Some records:
------------------------------------------------------------------------
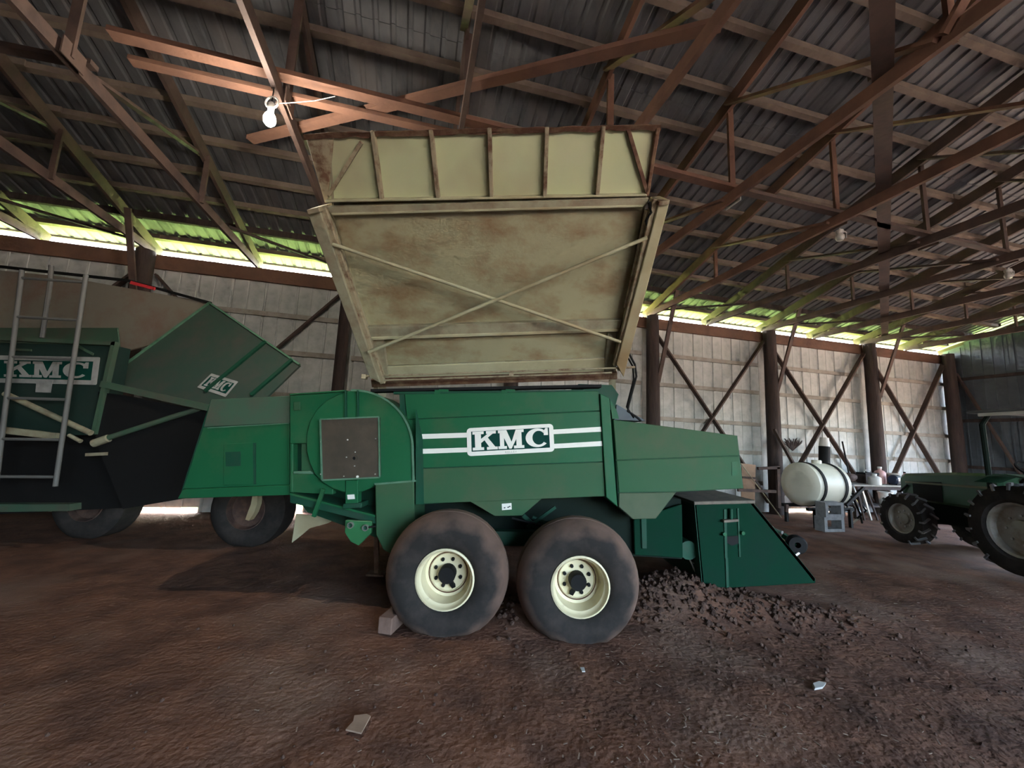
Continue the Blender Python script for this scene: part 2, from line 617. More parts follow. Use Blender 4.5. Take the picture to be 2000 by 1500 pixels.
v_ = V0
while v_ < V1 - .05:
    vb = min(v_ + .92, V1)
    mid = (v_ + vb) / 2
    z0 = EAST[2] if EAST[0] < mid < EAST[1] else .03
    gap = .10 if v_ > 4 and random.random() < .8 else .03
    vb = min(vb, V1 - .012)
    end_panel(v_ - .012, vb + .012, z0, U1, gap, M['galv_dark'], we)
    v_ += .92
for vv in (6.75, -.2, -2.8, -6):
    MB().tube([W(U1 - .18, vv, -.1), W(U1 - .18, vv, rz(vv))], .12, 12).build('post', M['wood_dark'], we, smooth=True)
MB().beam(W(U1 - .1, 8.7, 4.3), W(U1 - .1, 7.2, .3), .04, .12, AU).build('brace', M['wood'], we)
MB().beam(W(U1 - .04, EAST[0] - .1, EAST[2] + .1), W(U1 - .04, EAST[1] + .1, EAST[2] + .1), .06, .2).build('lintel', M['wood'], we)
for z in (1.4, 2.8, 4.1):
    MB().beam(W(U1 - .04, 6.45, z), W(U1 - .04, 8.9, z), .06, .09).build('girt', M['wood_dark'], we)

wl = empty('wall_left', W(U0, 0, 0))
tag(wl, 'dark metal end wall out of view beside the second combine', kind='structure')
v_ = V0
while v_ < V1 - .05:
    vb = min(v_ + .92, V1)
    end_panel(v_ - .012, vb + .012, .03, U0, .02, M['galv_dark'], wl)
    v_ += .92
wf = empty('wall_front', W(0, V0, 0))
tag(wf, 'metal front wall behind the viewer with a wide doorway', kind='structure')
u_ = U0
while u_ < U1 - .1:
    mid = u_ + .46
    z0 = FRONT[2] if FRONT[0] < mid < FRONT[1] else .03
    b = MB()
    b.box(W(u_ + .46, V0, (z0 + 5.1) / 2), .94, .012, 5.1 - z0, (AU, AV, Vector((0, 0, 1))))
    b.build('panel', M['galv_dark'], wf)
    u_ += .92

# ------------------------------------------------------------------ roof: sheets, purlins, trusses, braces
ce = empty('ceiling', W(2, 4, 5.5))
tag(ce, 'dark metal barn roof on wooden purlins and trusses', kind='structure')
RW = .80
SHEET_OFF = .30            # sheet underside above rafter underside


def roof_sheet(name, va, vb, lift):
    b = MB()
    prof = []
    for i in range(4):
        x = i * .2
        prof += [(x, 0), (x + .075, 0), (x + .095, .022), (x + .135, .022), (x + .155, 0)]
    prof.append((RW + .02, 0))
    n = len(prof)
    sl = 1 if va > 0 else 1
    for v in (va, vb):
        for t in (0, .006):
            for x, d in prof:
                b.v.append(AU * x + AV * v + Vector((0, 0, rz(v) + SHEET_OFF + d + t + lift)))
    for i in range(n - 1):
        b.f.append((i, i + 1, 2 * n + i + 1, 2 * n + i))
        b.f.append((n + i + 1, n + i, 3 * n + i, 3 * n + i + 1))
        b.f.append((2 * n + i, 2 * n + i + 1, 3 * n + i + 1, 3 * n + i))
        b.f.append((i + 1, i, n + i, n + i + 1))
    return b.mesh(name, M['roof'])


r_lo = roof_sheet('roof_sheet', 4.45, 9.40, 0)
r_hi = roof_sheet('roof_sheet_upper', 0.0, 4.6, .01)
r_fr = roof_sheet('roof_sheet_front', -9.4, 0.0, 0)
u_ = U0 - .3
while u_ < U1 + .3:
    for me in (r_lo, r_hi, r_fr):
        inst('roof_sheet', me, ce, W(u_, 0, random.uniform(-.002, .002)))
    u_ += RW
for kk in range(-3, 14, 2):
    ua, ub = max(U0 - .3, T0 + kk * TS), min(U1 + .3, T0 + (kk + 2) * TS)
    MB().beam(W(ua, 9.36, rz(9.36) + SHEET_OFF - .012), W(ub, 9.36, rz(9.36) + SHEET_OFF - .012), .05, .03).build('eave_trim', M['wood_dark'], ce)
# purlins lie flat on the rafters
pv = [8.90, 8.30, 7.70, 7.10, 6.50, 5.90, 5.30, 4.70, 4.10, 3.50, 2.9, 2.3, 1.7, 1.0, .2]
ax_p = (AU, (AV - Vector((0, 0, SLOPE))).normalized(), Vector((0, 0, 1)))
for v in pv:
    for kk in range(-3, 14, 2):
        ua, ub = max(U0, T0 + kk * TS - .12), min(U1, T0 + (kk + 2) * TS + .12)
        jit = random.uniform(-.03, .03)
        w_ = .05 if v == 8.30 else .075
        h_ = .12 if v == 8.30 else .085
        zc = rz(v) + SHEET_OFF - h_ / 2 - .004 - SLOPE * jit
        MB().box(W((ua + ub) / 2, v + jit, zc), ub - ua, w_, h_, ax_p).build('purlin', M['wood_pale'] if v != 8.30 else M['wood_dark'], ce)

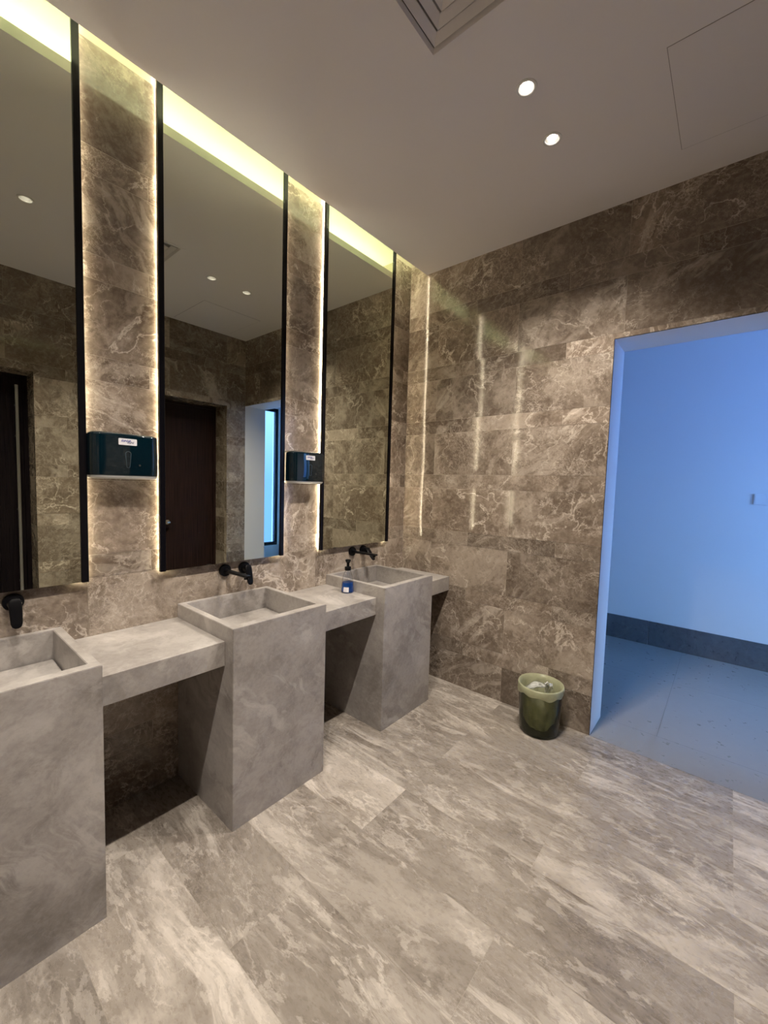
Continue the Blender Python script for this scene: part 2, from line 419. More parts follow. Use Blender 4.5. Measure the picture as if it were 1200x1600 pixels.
------------------------------------------------------------------------
**WHAT THIS TASK INVOLVES**
Write out the material above again, word for word, minus its pictures.

**EXERCISE ANSWER**
Continue the Blender Python script for this scene: part 2, from line 617. More parts follow. Use Blender 4.5. Take the picture to be 2000 by 1500 pixels.
v_ = V0
while v_ < V1 - .05:
    vb = min(v_ + .92, V1)
    mid = (v_ + vb) / 2
    z0 = EAST[2] if EAST[0] < mid < EAST[1] else .03
    gap = .10 if v_ > 4 and random.random() < .8 else .03
    vb = min(vb, V1 - .012)
    end_panel(v_ - .012, vb + .012, z0, U1, gap, M['galv_dark'], we)
    v_ += .92
for vv in (6.75, -.2, -2.8, -6):
    MB().tube([W(U1 - .18, vv, -.1), W(U1 - .18, vv, rz(vv))], .12, 12).build('post', M['wood_dark'], we, smooth=True)
MB().beam(W(U1 - .1, 8.7, 4.3), W(U1 - .1, 7.2, .3), .04, .12, AU).build('brace', M['wood'], we)
MB().beam(W(U1 - .04, EAST[0] - .1, EAST[2] + .1), W(U1 - .04, EAST[1] + .1, EAST[2] + .1), .06, .2).build('lintel', M['wood'], we)
for z in (1.4, 2.8, 4.1):
    MB().beam(W(U1 - .04, 6.45, z), W(U1 - .04, 8.9, z), .06, .09).build('girt', M['wood_dark'], we)

wl = empty('wall_left', W(U0, 0, 0))
tag(wl, 'dark metal end wall out of view beside the second combine', kind='structure')
v_ = V0
while v_ < V1 - .05:
    vb = min(v_ + .92, V1)
    end_panel(v_ - .012, vb + .012, .03, U0, .02, M['galv_dark'], wl)
    v_ += .92
wf = empty('wall_front', W(0, V0, 0))
tag(wf, 'metal front wall behind the viewer with a wide doorway', kind='structure')
u_ = U0
while u_ < U1 - .1:
    mid = u_ + .46
    z0 = FRONT[2] if FRONT[0] < mid < FRONT[1] else .03
    b = MB()
    b.box(W(u_ + .46, V0, (z0 + 5.1) / 2), .94, .012, 5.1 - z0, (AU, AV, Vector((0, 0, 1))))
    b.build('panel', M['galv_dark'], wf)
    u_ += .92

# ------------------------------------------------------------------ roof: sheets, purlins, trusses, braces
ce = empty('ceiling', W(2, 4, 5.5))
tag(ce, 'dark metal barn roof on wooden purlins and trusses', kind='structure')
RW = .80
SHEET_OFF = .30            # sheet underside above rafter underside


def roof_sheet(name, va, vb, lift):
    b = MB()
    prof = []
    for i in range(4):
        x = i * .2
        prof += [(x, 0), (x + .075, 0), (x + .095, .022), (x + .135, .022), (x + .155, 0)]
    prof.append((RW + .02, 0))
    n = len(prof)
    sl = 1 if va > 0 else 1
    for v in (va, vb):
        for t in (0, .006):
            for x, d in prof:
                b.v.append(AU * x + AV * v + Vector((0, 0, rz(v) + SHEET_OFF + d + t + lift)))
    for i in range(n - 1):
        b.f.append((i, i + 1, 2 * n + i + 1, 2 * n + i))
        b.f.append((n + i + 1, n + i, 3 * n + i, 3 * n + i + 1))
        b.f.append((2 * n + i, 2 * n + i + 1, 3 * n + i + 1, 3 * n + i))
        b.f.append((i + 1, i, n + i, n + i + 1))
    return b.mesh(name, M['roof'])


r_lo = roof_sheet('roof_sheet', 4.45, 9.40, 0)
r_hi = roof_sheet('roof_sheet_upper', 0.0, 4.6, .01)
r_fr = roof_sheet('roof_sheet_front', -9.4, 0.0, 0)
u_ = U0 - .3
while u_ < U1 + .3:
    for me in (r_lo, r_hi, r_fr):
        inst('roof_sheet', me, ce, W(u_, 0, random.uniform(-.002, .002)))
    u_ += RW
for kk in range(-3, 14, 2):
    ua, ub = max(U0 - .3, T0 + kk * TS), min(U1 + .3, T0 + (kk + 2) * TS)
    MB().beam(W(ua, 9.36, rz(9.36) + SHEET_OFF - .012), W(ub, 9.36, rz(9.36) + SHEET_OFF - .012), .05, .03).build('eave_trim', M['wood_dark'], ce)
# purlins lie flat on the rafters
pv = [8.90, 8.30, 7.70, 7.10, 6.50, 5.90, 5.30, 4.70, 4.10, 3.50, 2.9, 2.3, 1.7, 1.0, .2]
ax_p = (AU, (AV - Vector((0, 0, SLOPE))).normalized(), Vector((0, 0, 1)))
for v in pv:
    for kk in range(-3, 14, 2):
        ua, ub = max(U0, T0 + kk * TS - .12), min(U1, T0 + (kk + 2) * TS + .12)
        jit = random.uniform(-.03, .03)
        w_ = .05 if v == 8.30 else .075
        h_ = .12 if v == 8.30 else .085
        zc = rz(v) + SHEET_OFF - h_ / 2 - .004 - SLOPE * jit
        MB().box(W((ua + ub) / 2, v + jit, zc), ub - ua, w_, h_, ax_p).build('purlin', M['wood_pale'] if v != 8.30 else M['wood_dark'], ce)

Continue the Blender Python script for this scene: part 2, from line 419. More parts follow. Use Blender 4.5. Measure the picture as if it were 1200x1600 pixels.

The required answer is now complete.